● PROBLEM TO WORK ON
Take the data below and copy exactly the lines starting at the one with "were 1600x910 pixels." and finishing at the one with "return [a0 +", both included.

— Start of MATERIAL TO PROCESS —

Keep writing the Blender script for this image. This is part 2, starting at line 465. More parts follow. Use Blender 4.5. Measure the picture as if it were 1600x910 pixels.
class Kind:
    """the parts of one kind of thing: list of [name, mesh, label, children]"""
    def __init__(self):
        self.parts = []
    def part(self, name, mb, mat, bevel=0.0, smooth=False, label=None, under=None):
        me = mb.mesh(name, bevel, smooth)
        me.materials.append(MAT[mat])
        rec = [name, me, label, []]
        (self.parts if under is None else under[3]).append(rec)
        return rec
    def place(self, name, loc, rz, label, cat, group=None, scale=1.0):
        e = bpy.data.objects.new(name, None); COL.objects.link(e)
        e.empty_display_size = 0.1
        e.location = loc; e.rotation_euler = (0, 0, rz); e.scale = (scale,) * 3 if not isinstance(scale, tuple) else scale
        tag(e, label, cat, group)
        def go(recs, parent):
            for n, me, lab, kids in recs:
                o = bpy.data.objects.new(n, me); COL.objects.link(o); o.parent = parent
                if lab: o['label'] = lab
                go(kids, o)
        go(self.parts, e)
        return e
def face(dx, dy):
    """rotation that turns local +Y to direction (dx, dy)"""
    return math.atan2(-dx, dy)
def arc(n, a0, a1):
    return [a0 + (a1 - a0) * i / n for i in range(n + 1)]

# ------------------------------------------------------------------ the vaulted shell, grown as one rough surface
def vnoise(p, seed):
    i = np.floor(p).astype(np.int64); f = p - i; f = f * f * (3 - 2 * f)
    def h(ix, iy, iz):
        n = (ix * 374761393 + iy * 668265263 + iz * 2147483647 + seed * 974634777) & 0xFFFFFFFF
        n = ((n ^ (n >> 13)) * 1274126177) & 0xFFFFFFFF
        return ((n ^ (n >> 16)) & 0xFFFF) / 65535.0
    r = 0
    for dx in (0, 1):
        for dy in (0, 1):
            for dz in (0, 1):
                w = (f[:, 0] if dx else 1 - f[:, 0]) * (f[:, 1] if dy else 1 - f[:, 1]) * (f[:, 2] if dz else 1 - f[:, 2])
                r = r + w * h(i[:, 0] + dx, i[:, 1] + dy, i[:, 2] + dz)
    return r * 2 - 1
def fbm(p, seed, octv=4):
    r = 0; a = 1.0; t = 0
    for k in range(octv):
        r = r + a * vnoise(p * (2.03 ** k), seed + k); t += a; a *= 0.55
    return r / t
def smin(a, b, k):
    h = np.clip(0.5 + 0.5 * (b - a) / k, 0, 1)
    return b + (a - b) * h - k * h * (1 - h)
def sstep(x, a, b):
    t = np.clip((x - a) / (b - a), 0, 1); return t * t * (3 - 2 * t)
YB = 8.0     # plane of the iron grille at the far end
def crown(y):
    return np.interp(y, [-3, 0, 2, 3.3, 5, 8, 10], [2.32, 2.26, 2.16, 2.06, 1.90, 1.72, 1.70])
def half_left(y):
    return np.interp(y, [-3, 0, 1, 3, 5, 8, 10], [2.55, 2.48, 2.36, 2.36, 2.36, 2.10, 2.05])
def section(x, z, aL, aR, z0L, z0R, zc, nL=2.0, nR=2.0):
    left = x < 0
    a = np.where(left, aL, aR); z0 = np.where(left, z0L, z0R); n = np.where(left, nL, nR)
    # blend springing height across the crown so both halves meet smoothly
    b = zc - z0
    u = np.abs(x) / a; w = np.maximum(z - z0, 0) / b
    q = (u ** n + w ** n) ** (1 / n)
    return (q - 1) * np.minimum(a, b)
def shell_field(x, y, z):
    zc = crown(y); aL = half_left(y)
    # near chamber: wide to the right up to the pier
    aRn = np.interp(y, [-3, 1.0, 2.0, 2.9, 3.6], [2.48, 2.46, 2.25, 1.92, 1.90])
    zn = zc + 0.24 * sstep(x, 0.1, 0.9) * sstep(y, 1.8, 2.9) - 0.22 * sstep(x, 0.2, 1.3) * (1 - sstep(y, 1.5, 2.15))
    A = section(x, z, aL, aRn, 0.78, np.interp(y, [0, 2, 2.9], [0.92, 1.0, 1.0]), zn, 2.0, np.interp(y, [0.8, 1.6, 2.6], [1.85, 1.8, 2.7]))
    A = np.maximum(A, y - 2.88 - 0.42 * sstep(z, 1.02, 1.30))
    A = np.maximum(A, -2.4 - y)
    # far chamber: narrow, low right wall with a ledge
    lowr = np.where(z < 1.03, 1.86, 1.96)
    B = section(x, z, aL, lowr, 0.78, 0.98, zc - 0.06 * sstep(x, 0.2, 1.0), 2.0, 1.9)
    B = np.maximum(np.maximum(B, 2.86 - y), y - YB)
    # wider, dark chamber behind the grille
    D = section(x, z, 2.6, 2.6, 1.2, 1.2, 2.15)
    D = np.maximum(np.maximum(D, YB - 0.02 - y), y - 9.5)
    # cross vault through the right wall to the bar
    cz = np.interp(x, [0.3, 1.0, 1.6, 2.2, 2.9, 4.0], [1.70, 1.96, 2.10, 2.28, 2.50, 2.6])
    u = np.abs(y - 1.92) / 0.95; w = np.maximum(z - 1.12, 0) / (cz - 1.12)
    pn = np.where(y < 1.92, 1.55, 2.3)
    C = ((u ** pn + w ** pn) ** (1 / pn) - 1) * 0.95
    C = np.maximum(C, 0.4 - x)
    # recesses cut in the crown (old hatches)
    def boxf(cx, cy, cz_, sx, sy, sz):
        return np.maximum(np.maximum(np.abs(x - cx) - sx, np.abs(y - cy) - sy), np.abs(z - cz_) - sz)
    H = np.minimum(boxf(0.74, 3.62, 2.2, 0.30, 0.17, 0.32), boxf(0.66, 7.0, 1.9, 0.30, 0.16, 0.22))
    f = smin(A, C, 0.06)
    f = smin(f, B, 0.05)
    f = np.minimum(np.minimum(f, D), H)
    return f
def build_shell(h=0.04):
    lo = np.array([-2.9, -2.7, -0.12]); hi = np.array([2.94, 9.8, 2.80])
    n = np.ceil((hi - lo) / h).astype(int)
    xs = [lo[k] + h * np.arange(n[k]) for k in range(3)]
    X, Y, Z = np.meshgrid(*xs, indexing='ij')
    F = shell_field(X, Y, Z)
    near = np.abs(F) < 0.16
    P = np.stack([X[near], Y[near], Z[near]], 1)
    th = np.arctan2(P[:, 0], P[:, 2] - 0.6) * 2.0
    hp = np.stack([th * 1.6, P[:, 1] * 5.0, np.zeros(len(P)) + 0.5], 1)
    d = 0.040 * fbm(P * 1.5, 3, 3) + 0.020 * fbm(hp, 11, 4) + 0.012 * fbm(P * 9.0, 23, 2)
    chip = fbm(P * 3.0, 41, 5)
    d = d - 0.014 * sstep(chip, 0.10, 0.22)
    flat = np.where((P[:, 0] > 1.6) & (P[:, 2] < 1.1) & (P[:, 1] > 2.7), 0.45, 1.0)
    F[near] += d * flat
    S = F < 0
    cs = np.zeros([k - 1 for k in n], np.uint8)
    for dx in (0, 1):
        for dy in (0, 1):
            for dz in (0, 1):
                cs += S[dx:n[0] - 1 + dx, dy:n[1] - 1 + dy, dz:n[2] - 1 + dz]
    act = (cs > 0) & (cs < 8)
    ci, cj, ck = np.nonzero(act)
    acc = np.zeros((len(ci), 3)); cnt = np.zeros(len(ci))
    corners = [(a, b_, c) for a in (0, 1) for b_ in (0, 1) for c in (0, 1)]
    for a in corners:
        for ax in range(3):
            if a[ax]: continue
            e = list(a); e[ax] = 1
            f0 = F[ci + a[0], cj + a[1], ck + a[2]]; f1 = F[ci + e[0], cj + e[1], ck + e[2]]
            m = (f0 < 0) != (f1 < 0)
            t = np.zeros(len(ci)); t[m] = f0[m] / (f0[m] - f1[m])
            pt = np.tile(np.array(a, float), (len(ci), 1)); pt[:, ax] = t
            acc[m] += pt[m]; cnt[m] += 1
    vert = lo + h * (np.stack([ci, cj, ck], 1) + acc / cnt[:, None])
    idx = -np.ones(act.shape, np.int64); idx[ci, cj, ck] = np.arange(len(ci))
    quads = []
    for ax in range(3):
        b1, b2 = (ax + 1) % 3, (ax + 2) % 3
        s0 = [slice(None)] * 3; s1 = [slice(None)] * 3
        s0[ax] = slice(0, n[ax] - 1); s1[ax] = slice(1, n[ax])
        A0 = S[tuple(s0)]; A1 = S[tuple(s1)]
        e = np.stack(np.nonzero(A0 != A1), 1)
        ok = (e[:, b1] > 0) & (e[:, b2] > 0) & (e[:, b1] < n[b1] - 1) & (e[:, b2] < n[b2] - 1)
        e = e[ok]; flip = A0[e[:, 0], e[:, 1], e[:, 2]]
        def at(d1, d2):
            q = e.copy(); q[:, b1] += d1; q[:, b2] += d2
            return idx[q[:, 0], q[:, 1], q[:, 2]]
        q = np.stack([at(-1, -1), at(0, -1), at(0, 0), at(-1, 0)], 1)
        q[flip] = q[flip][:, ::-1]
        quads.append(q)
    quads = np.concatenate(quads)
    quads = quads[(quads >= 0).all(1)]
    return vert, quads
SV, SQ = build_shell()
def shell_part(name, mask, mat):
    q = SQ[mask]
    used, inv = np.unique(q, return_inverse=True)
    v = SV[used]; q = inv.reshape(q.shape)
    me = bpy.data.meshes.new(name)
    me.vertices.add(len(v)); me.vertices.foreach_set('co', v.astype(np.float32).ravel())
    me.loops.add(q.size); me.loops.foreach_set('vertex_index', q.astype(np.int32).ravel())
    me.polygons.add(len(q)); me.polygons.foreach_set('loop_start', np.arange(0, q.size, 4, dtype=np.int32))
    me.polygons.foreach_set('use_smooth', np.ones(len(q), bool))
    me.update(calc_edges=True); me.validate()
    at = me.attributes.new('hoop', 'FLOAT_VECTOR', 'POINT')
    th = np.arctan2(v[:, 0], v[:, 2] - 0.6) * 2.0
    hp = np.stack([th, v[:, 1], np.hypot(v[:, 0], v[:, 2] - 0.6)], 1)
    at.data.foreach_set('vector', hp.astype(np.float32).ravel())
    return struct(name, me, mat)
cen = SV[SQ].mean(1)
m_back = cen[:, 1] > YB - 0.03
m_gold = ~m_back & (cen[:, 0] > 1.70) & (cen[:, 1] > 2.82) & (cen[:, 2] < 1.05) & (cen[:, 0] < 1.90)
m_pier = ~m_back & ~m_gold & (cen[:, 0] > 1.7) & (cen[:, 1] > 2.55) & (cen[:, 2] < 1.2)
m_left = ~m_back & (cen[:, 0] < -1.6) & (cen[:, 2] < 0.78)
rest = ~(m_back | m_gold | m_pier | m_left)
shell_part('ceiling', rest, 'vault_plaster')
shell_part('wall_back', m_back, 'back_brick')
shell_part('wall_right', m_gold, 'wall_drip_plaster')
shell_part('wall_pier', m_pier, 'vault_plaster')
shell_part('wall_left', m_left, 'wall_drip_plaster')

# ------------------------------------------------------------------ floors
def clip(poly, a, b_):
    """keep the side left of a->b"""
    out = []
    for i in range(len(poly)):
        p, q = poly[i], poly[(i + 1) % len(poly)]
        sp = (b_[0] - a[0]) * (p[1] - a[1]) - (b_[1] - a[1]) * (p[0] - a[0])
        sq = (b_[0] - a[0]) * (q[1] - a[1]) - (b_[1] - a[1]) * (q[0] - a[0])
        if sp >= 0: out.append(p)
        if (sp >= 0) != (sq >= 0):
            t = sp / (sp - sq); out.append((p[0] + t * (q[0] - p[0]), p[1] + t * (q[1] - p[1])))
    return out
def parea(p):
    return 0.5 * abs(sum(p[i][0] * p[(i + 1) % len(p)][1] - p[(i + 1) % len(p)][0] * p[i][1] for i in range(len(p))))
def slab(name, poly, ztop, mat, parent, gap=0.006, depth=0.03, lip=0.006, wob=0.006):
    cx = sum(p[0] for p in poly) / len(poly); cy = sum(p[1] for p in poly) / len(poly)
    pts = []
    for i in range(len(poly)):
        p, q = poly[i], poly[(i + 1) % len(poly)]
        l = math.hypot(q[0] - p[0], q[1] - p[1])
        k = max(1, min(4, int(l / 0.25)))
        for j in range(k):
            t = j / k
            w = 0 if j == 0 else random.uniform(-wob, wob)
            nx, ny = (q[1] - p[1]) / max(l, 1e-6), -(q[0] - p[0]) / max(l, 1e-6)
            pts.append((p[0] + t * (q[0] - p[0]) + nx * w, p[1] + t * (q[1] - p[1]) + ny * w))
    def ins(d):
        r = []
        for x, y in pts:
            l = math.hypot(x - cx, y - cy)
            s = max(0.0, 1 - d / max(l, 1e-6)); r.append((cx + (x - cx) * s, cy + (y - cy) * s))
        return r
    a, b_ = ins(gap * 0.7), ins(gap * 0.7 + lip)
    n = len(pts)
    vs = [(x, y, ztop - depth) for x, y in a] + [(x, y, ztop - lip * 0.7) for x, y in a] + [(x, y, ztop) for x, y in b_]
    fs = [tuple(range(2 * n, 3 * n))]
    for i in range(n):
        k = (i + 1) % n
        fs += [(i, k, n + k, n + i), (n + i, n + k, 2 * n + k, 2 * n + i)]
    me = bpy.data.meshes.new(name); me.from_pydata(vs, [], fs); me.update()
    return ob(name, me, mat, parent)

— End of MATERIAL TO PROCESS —
— Start of MATERIAL TO PROCESS —

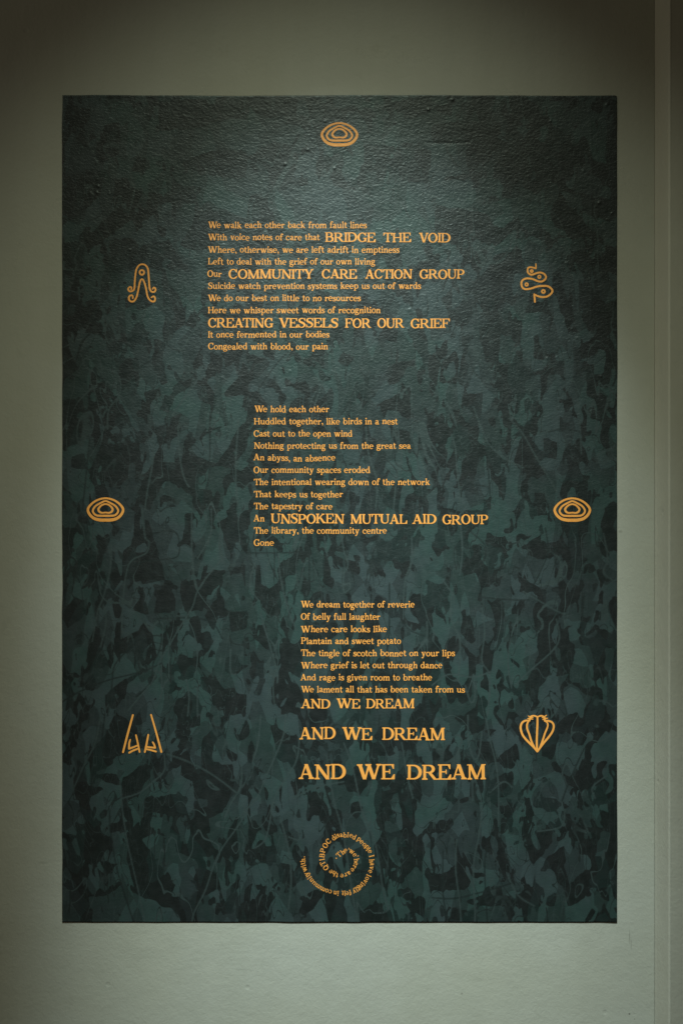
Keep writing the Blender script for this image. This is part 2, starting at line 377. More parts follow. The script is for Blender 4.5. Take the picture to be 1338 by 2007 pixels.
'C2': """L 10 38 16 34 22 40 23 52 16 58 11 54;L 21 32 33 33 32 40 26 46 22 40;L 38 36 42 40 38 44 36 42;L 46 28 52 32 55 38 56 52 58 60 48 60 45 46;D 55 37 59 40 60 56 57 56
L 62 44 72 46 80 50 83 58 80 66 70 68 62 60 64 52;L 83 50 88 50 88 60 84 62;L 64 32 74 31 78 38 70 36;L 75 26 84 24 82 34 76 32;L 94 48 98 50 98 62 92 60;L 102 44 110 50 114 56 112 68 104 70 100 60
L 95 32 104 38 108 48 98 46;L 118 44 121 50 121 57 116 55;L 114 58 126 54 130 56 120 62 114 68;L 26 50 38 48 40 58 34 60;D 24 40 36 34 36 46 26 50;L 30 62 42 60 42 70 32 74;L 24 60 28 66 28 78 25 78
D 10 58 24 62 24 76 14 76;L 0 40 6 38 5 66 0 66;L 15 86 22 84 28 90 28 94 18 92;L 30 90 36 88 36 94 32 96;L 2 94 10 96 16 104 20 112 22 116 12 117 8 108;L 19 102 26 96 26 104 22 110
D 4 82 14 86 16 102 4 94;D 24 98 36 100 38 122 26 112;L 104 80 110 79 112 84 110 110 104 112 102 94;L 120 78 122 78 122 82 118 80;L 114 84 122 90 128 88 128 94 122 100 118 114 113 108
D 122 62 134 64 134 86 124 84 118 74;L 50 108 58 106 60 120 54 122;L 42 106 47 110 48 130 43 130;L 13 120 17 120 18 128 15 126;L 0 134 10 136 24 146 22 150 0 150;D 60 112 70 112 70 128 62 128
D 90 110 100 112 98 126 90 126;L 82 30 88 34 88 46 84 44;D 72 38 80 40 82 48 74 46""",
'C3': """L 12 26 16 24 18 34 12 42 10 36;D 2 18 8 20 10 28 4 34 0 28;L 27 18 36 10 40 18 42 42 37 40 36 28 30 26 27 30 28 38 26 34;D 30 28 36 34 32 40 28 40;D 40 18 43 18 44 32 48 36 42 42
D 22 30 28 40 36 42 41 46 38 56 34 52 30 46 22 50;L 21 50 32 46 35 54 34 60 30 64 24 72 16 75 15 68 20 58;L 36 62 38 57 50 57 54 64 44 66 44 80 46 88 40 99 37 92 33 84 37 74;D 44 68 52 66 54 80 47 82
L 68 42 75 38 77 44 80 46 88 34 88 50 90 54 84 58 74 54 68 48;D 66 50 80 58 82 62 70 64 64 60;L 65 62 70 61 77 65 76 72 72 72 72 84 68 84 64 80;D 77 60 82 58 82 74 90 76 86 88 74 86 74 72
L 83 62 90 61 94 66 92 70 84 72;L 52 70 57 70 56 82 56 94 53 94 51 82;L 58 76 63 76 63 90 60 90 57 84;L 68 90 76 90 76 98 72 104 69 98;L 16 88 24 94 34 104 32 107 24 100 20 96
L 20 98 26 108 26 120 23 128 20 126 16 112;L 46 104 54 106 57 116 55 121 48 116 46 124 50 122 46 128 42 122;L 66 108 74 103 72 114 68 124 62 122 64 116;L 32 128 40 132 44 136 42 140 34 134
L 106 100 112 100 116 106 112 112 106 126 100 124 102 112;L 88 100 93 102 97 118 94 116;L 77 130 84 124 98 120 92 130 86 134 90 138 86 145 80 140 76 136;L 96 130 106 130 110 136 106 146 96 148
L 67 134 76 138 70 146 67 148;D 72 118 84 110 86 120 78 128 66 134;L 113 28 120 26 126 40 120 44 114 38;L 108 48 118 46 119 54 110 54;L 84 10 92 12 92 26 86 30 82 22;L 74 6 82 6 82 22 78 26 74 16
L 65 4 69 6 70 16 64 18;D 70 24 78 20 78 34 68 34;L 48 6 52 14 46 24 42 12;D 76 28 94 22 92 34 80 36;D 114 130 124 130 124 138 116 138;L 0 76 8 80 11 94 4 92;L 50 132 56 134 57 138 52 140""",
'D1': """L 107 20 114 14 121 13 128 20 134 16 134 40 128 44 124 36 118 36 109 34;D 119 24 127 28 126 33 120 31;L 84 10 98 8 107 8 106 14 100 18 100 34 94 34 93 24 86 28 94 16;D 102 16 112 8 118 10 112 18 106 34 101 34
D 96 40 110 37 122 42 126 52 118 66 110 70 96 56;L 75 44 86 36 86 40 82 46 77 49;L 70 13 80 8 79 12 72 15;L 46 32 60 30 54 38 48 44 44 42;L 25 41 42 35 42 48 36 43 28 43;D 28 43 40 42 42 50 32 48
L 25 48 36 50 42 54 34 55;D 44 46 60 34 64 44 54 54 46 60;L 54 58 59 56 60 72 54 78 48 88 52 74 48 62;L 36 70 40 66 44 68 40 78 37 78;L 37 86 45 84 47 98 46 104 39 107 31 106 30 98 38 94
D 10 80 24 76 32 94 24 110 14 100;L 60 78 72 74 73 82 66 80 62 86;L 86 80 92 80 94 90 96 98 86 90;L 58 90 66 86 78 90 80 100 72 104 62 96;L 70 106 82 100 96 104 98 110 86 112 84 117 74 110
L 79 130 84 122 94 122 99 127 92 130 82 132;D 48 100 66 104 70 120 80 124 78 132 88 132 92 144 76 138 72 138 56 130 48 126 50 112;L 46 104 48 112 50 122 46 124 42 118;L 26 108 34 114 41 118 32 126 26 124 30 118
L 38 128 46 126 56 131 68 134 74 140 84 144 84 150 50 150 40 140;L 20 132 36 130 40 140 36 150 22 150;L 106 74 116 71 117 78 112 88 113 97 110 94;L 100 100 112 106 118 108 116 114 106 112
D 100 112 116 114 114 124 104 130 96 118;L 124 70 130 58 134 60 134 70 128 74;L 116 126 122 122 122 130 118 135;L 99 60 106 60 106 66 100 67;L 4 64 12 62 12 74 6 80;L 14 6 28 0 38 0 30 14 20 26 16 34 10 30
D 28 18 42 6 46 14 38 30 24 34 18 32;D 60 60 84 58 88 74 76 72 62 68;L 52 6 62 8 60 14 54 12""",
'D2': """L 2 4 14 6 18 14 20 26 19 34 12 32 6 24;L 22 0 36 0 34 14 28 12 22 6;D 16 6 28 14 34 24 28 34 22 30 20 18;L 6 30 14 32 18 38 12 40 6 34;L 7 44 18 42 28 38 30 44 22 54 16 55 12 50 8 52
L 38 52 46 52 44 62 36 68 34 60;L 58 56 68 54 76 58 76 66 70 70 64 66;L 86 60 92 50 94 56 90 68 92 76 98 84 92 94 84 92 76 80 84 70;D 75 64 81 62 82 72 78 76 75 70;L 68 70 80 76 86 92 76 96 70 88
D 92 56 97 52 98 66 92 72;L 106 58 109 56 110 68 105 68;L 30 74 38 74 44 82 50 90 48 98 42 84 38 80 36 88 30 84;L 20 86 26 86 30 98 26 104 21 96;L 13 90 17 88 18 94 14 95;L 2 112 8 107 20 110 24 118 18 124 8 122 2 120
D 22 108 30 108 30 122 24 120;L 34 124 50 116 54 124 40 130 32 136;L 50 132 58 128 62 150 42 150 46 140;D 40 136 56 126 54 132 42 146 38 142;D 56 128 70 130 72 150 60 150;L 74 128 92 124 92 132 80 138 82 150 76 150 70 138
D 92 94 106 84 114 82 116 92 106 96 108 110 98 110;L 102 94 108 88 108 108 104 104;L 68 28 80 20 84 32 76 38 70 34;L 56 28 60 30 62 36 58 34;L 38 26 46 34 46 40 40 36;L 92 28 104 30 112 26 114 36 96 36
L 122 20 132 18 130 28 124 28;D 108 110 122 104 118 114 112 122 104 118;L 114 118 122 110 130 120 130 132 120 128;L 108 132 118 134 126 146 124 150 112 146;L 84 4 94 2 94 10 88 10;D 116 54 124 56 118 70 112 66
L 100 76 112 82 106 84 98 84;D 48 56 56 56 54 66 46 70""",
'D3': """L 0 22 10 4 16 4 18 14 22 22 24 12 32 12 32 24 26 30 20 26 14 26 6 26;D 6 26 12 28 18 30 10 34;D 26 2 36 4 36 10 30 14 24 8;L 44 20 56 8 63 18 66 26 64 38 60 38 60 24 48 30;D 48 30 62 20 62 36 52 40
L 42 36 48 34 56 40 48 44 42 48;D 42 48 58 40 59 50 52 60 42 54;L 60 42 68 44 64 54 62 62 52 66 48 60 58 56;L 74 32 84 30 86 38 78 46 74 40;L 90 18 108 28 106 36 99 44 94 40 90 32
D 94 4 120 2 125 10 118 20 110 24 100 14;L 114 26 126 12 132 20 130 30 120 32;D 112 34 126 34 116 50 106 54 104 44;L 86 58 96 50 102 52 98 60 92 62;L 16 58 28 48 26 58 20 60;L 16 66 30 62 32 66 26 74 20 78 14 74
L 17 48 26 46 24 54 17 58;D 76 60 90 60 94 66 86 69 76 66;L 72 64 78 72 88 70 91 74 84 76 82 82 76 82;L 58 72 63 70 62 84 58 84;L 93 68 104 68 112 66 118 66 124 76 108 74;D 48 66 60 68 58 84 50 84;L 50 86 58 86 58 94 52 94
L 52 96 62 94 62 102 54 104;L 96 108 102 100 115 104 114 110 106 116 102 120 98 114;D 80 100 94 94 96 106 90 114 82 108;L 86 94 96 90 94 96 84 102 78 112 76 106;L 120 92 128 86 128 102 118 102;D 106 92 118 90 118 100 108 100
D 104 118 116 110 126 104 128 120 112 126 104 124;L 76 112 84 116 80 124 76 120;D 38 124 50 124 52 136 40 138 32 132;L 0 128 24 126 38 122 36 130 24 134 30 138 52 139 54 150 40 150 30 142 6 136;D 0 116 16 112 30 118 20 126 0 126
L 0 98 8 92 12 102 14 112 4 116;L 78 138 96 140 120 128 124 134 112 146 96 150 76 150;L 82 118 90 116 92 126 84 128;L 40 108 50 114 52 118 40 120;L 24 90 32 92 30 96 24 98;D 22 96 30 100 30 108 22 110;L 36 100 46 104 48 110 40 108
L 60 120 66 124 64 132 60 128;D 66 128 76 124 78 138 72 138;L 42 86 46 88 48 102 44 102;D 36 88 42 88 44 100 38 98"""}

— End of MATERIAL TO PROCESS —

● WORKED SOLUTION
Keep writing the Blender script for this image. This is part 2, starting at line 465. More parts follow. Use Blender 4.5. Measure the picture as if it were 1600x910 pixels.
class Kind:
    """the parts of one kind of thing: list of [name, mesh, label, children]"""
    def __init__(self):
        self.parts = []
    def part(self, name, mb, mat, bevel=0.0, smooth=False, label=None, under=None):
        me = mb.mesh(name, bevel, smooth)
        me.materials.append(MAT[mat])
        rec = [name, me, label, []]
        (self.parts if under is None else under[3]).append(rec)
        return rec
    def place(self, name, loc, rz, label, cat, group=None, scale=1.0):
        e = bpy.data.objects.new(name, None); COL.objects.link(e)
        e.empty_display_size = 0.1
        e.location = loc; e.rotation_euler = (0, 0, rz); e.scale = (scale,) * 3 if not isinstance(scale, tuple) else scale
        tag(e, label, cat, group)
        def go(recs, parent):
            for n, me, lab, kids in recs:
                o = bpy.data.objects.new(n, me); COL.objects.link(o); o.parent = parent
                if lab: o['label'] = lab
                go(kids, o)
        go(self.parts, e)
        return e
def face(dx, dy):
    """rotation that turns local +Y to direction (dx, dy)"""
    return math.atan2(-dx, dy)
def arc(n, a0, a1):
    return [a0 + (a1 - a0) * i / n for i in range(n + 1)]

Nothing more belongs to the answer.